So, I played this up to after 1st Adam fight on 9S playthrough. Music and 2B's asscheeks aside, this game is pretty bad. It tries to do many things at once and does them meh at best. DMC - style combat (what you do most of time) is ok as long as you don't do sidequests or try to explore too much, because as soon as you fight anything above your character level, you suddenly lose your ability to launch enemies into air, thus losing good chunk of your fighting power. If the difference in "levels" is too big, your attacks do next to no damage as well, so there goes the incentive to go off the obvious path. You can try different weapons and special attack for your pods, but I didn't find a reason to use anything besides your starting swords and laser - everything else is slower, pushes enemies away, does no/less damage, or gives redundant protection. Maybe other weapons are better when maxed out, but saving up enough materials to reach even 2nd upgrade takes very long time. In the sidequest where you fight traitor androids I was higher level and cinematic attacks kept zooming onto 2B slashing furiously at empty air, very dramatic.

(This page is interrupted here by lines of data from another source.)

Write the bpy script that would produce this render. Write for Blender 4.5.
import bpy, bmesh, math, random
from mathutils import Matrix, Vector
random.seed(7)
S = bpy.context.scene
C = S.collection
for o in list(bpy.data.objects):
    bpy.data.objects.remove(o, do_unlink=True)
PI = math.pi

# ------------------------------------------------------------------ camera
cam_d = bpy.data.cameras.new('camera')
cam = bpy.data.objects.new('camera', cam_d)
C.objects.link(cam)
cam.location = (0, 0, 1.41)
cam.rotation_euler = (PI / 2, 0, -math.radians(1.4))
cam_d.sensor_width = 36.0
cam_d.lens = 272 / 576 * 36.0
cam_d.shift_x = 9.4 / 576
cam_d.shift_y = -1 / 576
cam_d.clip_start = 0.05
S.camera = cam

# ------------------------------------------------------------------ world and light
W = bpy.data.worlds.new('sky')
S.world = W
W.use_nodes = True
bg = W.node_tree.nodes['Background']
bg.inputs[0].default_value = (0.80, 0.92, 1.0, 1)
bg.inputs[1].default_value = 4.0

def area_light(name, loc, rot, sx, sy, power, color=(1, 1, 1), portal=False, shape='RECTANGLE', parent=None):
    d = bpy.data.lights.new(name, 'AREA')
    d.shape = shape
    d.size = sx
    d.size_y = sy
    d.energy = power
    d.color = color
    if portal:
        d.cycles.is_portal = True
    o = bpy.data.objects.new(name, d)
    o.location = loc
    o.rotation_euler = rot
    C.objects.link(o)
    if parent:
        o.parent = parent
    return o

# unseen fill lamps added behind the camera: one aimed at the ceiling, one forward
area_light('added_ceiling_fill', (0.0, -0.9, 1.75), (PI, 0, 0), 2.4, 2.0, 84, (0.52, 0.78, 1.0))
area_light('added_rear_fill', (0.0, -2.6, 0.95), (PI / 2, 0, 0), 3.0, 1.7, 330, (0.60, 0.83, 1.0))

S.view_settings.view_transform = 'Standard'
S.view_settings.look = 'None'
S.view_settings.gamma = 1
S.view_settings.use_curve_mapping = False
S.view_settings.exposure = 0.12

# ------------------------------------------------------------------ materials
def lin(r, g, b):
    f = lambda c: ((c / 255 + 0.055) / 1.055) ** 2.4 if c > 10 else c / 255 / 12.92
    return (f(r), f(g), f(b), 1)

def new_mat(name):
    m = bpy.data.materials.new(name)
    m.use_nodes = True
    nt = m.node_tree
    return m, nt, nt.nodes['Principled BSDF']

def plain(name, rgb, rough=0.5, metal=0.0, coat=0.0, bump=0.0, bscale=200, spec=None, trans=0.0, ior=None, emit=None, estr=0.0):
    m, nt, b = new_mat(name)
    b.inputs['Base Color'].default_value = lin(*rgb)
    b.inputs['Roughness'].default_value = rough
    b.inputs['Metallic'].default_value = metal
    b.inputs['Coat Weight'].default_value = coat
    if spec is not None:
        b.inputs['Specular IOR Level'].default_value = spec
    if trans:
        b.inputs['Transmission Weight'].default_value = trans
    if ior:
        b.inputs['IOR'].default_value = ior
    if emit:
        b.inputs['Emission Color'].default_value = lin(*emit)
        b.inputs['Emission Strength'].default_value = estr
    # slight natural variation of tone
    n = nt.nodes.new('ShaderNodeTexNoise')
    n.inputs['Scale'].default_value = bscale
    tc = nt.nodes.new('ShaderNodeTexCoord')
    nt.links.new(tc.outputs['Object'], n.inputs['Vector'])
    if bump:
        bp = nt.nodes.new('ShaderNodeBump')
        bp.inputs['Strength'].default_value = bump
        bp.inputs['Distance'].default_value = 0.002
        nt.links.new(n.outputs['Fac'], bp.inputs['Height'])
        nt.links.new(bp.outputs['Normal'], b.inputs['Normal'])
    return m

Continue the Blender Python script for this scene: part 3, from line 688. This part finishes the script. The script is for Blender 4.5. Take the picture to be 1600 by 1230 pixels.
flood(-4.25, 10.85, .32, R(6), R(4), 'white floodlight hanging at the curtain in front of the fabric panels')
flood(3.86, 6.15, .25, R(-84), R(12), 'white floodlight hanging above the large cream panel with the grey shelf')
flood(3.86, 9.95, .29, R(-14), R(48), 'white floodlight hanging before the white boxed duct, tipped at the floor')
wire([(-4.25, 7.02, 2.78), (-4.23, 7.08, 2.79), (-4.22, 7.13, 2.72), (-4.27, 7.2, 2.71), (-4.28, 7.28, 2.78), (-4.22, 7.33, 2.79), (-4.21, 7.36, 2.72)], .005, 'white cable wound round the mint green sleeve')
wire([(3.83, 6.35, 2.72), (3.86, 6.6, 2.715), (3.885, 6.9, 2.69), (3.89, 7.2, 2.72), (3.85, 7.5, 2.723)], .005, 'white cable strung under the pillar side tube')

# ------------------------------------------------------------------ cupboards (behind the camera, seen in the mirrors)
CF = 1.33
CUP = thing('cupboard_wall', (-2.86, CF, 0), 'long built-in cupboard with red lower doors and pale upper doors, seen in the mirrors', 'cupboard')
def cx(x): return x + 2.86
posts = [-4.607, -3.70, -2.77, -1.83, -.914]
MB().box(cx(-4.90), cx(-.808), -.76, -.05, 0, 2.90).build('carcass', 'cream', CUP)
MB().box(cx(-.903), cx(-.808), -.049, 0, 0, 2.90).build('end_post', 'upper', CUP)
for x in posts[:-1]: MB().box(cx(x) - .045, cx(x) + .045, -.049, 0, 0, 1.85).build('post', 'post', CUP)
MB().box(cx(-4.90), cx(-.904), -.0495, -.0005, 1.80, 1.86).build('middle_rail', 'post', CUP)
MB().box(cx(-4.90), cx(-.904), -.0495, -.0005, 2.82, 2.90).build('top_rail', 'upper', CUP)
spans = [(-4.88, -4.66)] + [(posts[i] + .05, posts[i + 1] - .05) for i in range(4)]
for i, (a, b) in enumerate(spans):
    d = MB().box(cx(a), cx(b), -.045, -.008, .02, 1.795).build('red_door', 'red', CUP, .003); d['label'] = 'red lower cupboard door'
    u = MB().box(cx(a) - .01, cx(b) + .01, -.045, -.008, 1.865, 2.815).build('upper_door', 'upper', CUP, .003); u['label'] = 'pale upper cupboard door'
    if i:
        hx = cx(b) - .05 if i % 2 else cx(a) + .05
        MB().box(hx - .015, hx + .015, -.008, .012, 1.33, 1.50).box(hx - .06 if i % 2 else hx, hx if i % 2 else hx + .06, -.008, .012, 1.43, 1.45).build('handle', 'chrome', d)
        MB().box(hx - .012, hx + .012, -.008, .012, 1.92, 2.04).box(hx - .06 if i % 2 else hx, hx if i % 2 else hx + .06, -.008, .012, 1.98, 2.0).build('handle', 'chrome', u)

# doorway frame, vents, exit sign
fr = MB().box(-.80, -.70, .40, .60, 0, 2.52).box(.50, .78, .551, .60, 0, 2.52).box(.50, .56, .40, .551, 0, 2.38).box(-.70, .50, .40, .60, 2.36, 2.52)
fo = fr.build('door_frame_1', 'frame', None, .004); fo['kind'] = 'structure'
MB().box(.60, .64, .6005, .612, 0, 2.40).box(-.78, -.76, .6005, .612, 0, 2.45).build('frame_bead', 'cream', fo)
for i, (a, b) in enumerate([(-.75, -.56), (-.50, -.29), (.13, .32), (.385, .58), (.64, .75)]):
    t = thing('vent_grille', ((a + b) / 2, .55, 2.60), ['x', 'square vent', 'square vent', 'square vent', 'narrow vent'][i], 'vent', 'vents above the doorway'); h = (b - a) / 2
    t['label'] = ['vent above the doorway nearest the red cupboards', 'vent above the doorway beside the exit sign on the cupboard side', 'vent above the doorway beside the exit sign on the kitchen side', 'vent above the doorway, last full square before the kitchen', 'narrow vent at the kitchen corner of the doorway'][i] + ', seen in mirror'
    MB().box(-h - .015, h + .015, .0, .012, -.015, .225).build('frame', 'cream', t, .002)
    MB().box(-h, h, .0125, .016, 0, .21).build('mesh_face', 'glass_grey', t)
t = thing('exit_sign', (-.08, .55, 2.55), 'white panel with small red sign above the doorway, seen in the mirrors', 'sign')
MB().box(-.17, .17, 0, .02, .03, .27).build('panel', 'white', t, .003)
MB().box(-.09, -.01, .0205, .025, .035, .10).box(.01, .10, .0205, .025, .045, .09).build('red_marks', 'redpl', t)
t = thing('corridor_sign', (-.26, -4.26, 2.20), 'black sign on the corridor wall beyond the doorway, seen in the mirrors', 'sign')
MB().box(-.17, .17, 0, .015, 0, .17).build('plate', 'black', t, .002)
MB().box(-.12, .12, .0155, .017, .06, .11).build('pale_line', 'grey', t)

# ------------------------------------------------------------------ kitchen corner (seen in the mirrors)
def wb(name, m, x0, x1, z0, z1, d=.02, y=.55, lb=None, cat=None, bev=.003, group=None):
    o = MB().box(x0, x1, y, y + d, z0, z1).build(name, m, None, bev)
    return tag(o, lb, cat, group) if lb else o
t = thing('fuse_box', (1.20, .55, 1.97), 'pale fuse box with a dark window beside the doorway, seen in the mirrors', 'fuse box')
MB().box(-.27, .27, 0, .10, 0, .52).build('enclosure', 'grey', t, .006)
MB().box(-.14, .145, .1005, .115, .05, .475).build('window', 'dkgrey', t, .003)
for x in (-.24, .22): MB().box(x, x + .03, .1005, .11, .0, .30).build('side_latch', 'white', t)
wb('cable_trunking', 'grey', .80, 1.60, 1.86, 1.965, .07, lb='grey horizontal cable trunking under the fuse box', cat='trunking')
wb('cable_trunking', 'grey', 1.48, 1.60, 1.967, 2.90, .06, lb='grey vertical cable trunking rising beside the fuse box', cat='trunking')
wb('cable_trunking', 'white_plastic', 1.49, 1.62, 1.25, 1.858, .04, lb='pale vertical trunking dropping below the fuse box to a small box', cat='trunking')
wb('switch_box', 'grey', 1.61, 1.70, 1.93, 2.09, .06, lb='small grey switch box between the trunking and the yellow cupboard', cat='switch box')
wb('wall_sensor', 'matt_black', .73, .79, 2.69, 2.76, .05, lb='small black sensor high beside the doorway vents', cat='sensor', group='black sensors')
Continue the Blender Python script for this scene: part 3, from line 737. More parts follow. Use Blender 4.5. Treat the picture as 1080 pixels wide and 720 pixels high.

Shooting game parts and boss fights are underwhelming, trivial, and take way too long (except for hacking minigame, which is also mostly optional). Naturally, lowest point of 2B's playthrough for me was sinking ruins' boss fight. 2D - style action parts felt like watered down main game, mostly because the moveset doesn't change, and dodging becomes useless. There really isn't much else to say about STG and 2D-fighting sections: whether it's twin stick, vertical, horizontal, or diagonally confused - you just keep firing from the pod and mash your sword attack, nothing will ever hit you until you start falling asleep. These sections wouldn't be too bad for a change, except whole levels like sinking ruins and factory are 90-95% are dedicated to them. These get old very fast.
Plot - I don't know what to say, the game has it? 2B's route felt completely flat during emotional moments, characters talk to each other time to time, but nobody has any development, and then it just ends. You then play from the start again as 9S, who has more STG sections in the beginning and uses hacking instead of charged/heavy attack. In practice, this doesn't change much - hacking is useful against beefy big robots and spongy groups of enemies, but you'll have to hack them at least several times during fight if they're even close to your level, I didn't notice it being faster than sword + pod's laser. Humorously, hacking is one of the few things you can fail in whole game - 3 lives per attempt, no invincibility, need to think ahead and seek out weak spots while simultaneously hiding from bullets.
Biggest downfall for me, I think, is that the game refuses to stick to one style of gameplay, so they all feel half-baked, and there's way too much running back and forth, on foot or using teleport service. Worse even, there are invisible walls in places that shouldn't have them, and on your first playthrough you can't unlock certain chests that require hacking (I guess 2B is too proud to ask 9S or her pod) or do much sidequests because you're underleveled for almost anything but main story. Which I'm not sure is much of a drawback - they just keep going, asking you to go fetch things from places you've already been to, escort some robot(s) while they walk at snail's pace - all for a fistful of materials, some cash, or purely cosmetic item. I don't think the game would be great if it was more linear, but it surely wouldn't lose much from discarding (j)RPG elements besides chip system. There's just way too much padding for the sake of padding, they even make you watch same unskippable cutscenes and do same quests as 9S ffs. The way the game is, it has all drawbacks of open world and jRPGs while having no particular strengths aside from some parts sucking less than others.